Contrary to popular belief, Fulmer has shown no signs of fatigue as the season has gone on. He has averaged over 95 miles per hour on his fastball the entire season, and it’s currently sitting at 95.49 mph for the month of September. His change up has steadily sat between 86-87 miles per hour, and is at 87.1 mph for September. While some may argue that his command has been worse lately, he has actually cut down on his walks in the second half of the season. While his strikeouts are down and the amount of runs he is surrendering are up, that seems to be more of a familiarity issue than a command issue. When he first arrived in the majors, he put the league on notice, and they have been able to adjust to him.

Right now, the Tigers are employing a six man rotation in order to give Fulmer extra days of rest. That would be an acceptable solution if the sixth man in the rotation were a competent starter. Even the fifth man in the rotation, Anibal Sanchez, is struggling to put together quality outings. While Fulmer hasn’t been the force he was earlier in the season — he has a 4.03 ERA since the start of August — he has still been light years more effective than the likes of Sanchez, Jordan Zimmermann, and Mike Pelfrey. That two of those three are making starts as the Tigers try to chase down a Wild Card spot is severely hurting their chances of that happening.

By utilizing an expanded rotation, the Tigers are not only giving themselves what has basically turned into an automatic loss, they are not allowing Fulmer to find any type of routine. Asking a 23-year-old to change his routine between every start is asking quite a bit. When he looks out of sync during a start, the velocity on his pitches suggest it isn’t fatigue, which leaves the door open to argue it has more to do with pitching on an irregular schedule.

So what is the correct answer on how to handle Fulmer? I think it would be better if the Tigers would started him on regular rest for the rest of the way, allowing him to stay in a concrete routine.

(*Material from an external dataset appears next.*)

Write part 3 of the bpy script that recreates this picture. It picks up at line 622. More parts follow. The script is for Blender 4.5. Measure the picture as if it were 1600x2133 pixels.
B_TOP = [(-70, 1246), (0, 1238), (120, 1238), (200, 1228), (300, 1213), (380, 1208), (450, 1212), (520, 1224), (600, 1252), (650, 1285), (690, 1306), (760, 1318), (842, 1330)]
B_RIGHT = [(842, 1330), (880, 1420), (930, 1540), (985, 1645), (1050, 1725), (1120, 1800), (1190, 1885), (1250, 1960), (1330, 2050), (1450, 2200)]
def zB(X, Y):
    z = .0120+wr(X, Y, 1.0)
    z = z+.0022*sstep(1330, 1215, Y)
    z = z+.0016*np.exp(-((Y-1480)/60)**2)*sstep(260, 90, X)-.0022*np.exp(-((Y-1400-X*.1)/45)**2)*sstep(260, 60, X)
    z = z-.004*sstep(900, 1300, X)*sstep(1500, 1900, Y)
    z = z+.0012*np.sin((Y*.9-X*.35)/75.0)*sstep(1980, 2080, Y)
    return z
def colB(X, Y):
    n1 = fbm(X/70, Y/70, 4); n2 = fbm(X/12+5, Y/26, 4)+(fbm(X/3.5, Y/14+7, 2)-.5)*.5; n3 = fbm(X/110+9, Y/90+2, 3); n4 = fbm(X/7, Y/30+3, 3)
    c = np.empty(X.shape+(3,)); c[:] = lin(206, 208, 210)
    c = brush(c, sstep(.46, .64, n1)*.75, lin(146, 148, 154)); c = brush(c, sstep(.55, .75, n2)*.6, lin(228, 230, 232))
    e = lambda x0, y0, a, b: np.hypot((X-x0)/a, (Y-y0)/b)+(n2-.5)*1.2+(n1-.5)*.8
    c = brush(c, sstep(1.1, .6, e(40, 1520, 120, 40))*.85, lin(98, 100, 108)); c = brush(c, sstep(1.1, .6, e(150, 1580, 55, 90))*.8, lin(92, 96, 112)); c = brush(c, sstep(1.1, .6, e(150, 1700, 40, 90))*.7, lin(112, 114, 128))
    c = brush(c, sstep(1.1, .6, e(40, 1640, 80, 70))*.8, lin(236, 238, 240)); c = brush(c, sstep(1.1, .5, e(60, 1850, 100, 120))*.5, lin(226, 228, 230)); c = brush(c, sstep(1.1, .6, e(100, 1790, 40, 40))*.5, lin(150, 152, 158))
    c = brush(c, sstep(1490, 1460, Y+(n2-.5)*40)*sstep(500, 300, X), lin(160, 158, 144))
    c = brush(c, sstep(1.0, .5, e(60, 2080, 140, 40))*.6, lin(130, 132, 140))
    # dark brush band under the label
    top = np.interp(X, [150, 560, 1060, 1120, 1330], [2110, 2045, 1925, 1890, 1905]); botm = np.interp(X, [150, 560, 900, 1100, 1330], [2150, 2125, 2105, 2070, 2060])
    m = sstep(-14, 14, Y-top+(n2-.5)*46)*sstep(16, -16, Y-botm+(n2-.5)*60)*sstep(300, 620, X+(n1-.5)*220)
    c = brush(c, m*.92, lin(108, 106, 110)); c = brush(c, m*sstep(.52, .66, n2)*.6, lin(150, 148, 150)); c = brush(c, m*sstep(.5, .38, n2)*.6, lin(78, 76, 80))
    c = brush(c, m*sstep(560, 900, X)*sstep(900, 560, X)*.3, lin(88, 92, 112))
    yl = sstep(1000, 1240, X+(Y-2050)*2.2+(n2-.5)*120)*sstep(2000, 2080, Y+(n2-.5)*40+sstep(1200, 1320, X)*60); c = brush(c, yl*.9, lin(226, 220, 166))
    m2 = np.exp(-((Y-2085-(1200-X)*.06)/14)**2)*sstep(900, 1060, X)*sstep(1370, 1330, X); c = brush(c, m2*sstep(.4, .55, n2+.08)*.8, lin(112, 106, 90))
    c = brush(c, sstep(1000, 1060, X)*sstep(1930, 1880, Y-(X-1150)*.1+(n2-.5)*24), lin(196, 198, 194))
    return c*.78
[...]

However, after four or five innings, piggyback his start with Pelfrey or Buck Farmer, long relievers who have proven to be effective in short bursts. You could argue that they should have been doing this with Fulmer for a while now considering he was eating so many innings earlier in the season, but injuries to the pitching staff forced the Tigers’ hand.

Trying to get quality starts out of Zimmermann, Pelfrey, and Sanchez right now is a good way to assure the team’s spot on the couch for the postseason. In order to get to the playoffs, the Tigers are going to need as much out of Fulmer the rest of the way as they can get. If they are lucky enough to get in and win the Wild Card game, they can push Fulmer behind Matt Boyd and Daniel Norris in the pitching order to save bullets. Winning in the playoffs is a bit of a crapshoot anyway. The Tigers just need to find a way to get there, and pitching Fulmer on a more consistent routine will certainly help.